Data excerpt »
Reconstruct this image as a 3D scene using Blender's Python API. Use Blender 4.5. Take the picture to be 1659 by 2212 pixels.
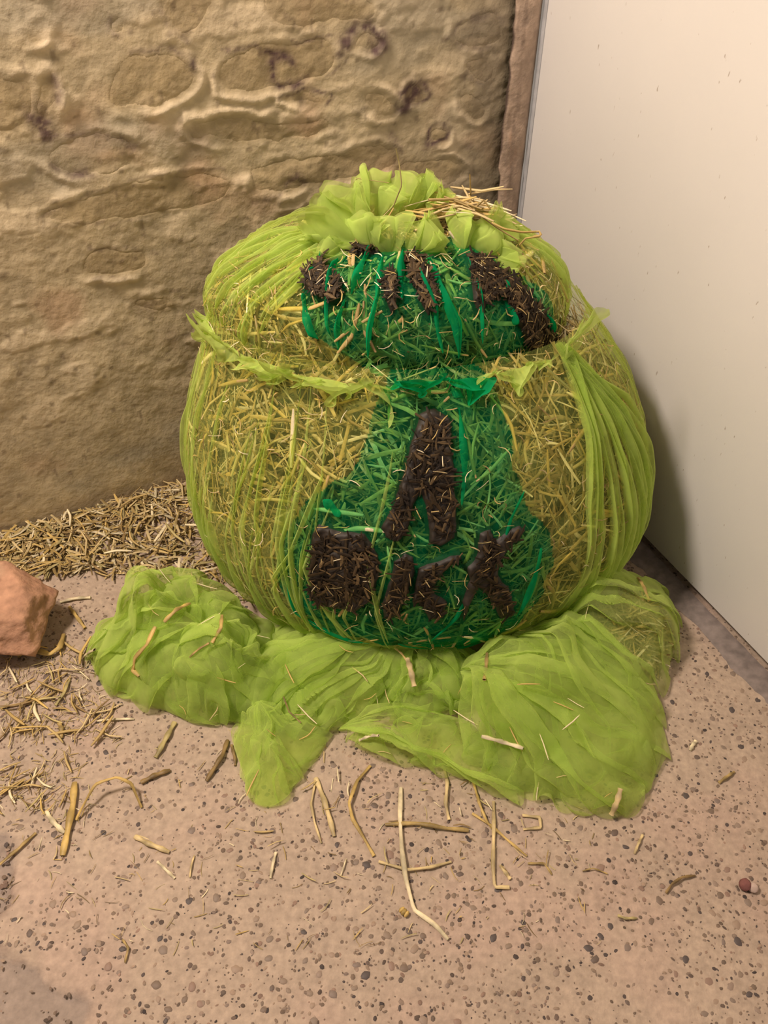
import bpy, math, random
import numpy as np
from mathutils import Matrix, Vector
random.seed(7); RNG = np.random.default_rng(11)
for _o in list(bpy.data.objects): bpy.data.objects.remove(_o)
SC = bpy.context.scene; COL = SC.collection

# ------------------------------------------------------------------ camera
PITCH, ROLL, CAM_H, F = 44.0, 0.5, 1.15, 1850.0        # focal length in pixels of the 1659x2212 frame
_p, _r = math.radians(PITCH), math.radians(ROLL)
C0 = np.array([0, 0, CAM_H]); FW = np.array([0, math.cos(_p), -math.sin(_p)])
_rt = np.array([1., 0, 0]); _up = np.cross(_rt, FW)
RT = _rt*math.cos(_r)+_up*math.sin(_r); UP = _up*math.cos(_r)-_rt*math.sin(_r)
cam = bpy.data.cameras.new('camera'); cam.sensor_fit = 'VERTICAL'; cam.sensor_height = 36; cam.lens = F/2212*36
cam.clip_start = 0.02
co = bpy.data.objects.new('camera', cam); COL.objects.link(co)
co.matrix_world = Matrix(((RT[0], UP[0], -FW[0], C0[0]), (RT[1], UP[1], -FW[1], C0[1]), (RT[2], UP[2], -FW[2], C0[2]), (0, 0, 0, 1)))
SC.camera = co
# ------------------------------------------------------------------ world and lamps
W = bpy.data.worlds.new('world'); SC.world = W; W.use_nodes = True
W.node_tree.nodes['Background'].inputs[0].default_value = (1.0, .84, .70, 1)
W.node_tree.nodes['Background'].inputs[1].default_value = 0.26
def area(name, loc, target, size, power, color):
    l = bpy.data.lights.new(name, 'AREA'); l.shape = 'DISK'; l.size = size; l.energy = power; l.color = color
    o = bpy.data.objects.new(name, l); COL.objects.link(o); o.location = loc
    o.rotation_euler = (Vector(target)-Vector(loc)).to_track_quat('-Z', 'Y').to_euler()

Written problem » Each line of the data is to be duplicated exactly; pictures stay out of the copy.

Final result »
Reconstruct this image as a 3D scene using Blender's Python API. Use Blender 4.5. Take the picture to be 1659 by 2212 pixels.
import bpy, math, random
import numpy as np
from mathutils import Matrix, Vector
random.seed(7); RNG = np.random.default_rng(11)
for _o in list(bpy.data.objects): bpy.data.objects.remove(_o)
SC = bpy.context.scene; COL = SC.collection

# ------------------------------------------------------------------ camera
PITCH, ROLL, CAM_H, F = 44.0, 0.5, 1.15, 1850.0        # focal length in pixels of the 1659x2212 frame
_p, _r = math.radians(PITCH), math.radians(ROLL)
C0 = np.array([0, 0, CAM_H]); FW = np.array([0, math.cos(_p), -math.sin(_p)])
_rt = np.array([1., 0, 0]); _up = np.cross(_rt, FW)
RT = _rt*math.cos(_r)+_up*math.sin(_r); UP = _up*math.cos(_r)-_rt*math.sin(_r)
cam = bpy.data.cameras.new('camera'); cam.sensor_fit = 'VERTICAL'; cam.sensor_height = 36; cam.lens = F/2212*36
cam.clip_start = 0.02
co = bpy.data.objects.new('camera', cam); COL.objects.link(co)
co.matrix_world = Matrix(((RT[0], UP[0], -FW[0], C0[0]), (RT[1], UP[1], -FW[1], C0[1]), (RT[2], UP[2], -FW[2], C0[2]), (0, 0, 0, 1)))
SC.camera = co
# ------------------------------------------------------------------ world and lamps
W = bpy.data.worlds.new('world'); SC.world = W; W.use_nodes = True
W.node_tree.nodes['Background'].inputs[0].default_value = (1.0, .84, .70, 1)
W.node_tree.nodes['Background'].inputs[1].default_value = 0.26
def area(name, loc, target, size, power, color):
    l = bpy.data.lights.new(name, 'AREA'); l.shape = 'DISK'; l.size = size; l.energy = power; l.color = color
    o = bpy.data.objects.new(name, l); COL.objects.link(o); o.location = loc
    o.rotation_euler = (Vector(target)-Vector(loc)).to_track_quat('-Z', 'Y').to_euler()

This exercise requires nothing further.